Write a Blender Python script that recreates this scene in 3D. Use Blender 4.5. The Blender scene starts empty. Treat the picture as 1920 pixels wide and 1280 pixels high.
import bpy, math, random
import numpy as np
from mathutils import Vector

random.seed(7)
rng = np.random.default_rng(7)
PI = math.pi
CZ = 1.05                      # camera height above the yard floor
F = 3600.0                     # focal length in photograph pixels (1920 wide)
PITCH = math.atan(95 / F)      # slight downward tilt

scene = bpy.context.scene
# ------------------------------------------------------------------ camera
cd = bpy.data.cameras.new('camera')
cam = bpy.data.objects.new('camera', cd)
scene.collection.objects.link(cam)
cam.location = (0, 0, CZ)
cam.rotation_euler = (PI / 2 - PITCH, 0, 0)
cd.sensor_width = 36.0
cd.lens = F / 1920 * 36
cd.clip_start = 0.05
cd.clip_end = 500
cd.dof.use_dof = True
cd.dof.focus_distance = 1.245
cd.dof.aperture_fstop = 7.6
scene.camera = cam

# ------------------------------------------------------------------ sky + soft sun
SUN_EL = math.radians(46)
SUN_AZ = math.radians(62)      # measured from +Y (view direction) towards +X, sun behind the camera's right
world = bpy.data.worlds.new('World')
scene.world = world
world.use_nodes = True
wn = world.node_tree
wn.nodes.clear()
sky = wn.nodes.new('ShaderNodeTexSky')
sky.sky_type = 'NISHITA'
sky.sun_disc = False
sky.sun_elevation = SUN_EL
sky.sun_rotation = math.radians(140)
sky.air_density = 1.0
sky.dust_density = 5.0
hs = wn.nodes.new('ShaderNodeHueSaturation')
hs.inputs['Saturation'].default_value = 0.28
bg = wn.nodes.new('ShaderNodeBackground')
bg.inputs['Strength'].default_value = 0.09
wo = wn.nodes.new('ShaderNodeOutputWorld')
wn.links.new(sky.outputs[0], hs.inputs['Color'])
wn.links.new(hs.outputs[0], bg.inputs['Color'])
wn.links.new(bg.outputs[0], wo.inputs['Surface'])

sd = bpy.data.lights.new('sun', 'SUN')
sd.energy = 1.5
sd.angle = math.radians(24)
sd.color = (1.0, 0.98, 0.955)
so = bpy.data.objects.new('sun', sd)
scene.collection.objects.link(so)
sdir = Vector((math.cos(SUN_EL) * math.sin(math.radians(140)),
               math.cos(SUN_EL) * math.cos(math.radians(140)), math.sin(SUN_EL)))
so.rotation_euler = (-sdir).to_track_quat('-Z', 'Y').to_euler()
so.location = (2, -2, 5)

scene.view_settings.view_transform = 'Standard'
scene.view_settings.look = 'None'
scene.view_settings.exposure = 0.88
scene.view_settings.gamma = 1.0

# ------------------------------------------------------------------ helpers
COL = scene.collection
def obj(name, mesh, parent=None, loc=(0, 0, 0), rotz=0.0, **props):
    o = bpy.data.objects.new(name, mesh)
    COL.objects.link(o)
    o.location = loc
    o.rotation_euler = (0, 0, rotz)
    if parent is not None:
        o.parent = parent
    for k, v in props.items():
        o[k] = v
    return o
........
▸ **What you need to do**
Copy out the full listing exactly.

▸ **Exercise solution**
Write a Blender Python script that recreates this scene in 3D. Use Blender 4.5. The Blender scene starts empty. Treat the picture as 1920 pixels wide and 1280 pixels high.
import bpy, math, random
import numpy as np
from mathutils import Vector

random.seed(7)
rng = np.random.default_rng(7)
PI = math.pi
CZ = 1.05                      # camera height above the yard floor
F = 3600.0                     # focal length in photograph pixels (1920 wide)
PITCH = math.atan(95 / F)      # slight downward tilt

scene = bpy.context.scene
# ------------------------------------------------------------------ camera
cd = bpy.data.cameras.new('camera')
cam = bpy.data.objects.new('camera', cd)
scene.collection.objects.link(cam)
cam.location = (0, 0, CZ)
cam.rotation_euler = (PI / 2 - PITCH, 0, 0)
cd.sensor_width = 36.0
cd.lens = F / 1920 * 36
cd.clip_start = 0.05
cd.clip_end = 500
cd.dof.use_dof = True
cd.dof.focus_distance = 1.245
cd.dof.aperture_fstop = 7.6
scene.camera = cam

# ------------------------------------------------------------------ sky + soft sun
SUN_EL = math.radians(46)
SUN_AZ = math.radians(62)      # measured from +Y (view direction) towards +X, sun behind the camera's right
world = bpy.data.worlds.new('World')
scene.world = world
world.use_nodes = True
wn = world.node_tree
wn.nodes.clear()
sky = wn.nodes.new('ShaderNodeTexSky')
sky.sky_type = 'NISHITA'
sky.sun_disc = False
sky.sun_elevation = SUN_EL
sky.sun_rotation = math.radians(140)
sky.air_density = 1.0
sky.dust_density = 5.0
hs = wn.nodes.new('ShaderNodeHueSaturation')
hs.inputs['Saturation'].default_value = 0.28
bg = wn.nodes.new('ShaderNodeBackground')
bg.inputs['Strength'].default_value = 0.09
wo = wn.nodes.new('ShaderNodeOutputWorld')
wn.links.new(sky.outputs[0], hs.inputs['Color'])
wn.links.new(hs.outputs[0], bg.inputs['Color'])
wn.links.new(bg.outputs[0], wo.inputs['Surface'])

sd = bpy.data.lights.new('sun', 'SUN')
sd.energy = 1.5
sd.angle = math.radians(24)
sd.color = (1.0, 0.98, 0.955)
so = bpy.data.objects.new('sun', sd)
scene.collection.objects.link(so)
sdir = Vector((math.cos(SUN_EL) * math.sin(math.radians(140)),
               math.cos(SUN_EL) * math.cos(math.radians(140)), math.sin(SUN_EL)))
so.rotation_euler = (-sdir).to_track_quat('-Z', 'Y').to_euler()
so.location = (2, -2, 5)

scene.view_settings.view_transform = 'Standard'
scene.view_settings.look = 'None'
scene.view_settings.exposure = 0.88
scene.view_settings.gamma = 1.0

# ------------------------------------------------------------------ helpers
COL = scene.collection
def obj(name, mesh, parent=None, loc=(0, 0, 0), rotz=0.0, **props):
    o = bpy.data.objects.new(name, mesh)
    COL.objects.link(o)
    o.location = loc
    o.rotation_euler = (0, 0, rotz)
    if parent is not None:
        o.parent = parent
    for k, v in props.items():
        o[k] = v
    return o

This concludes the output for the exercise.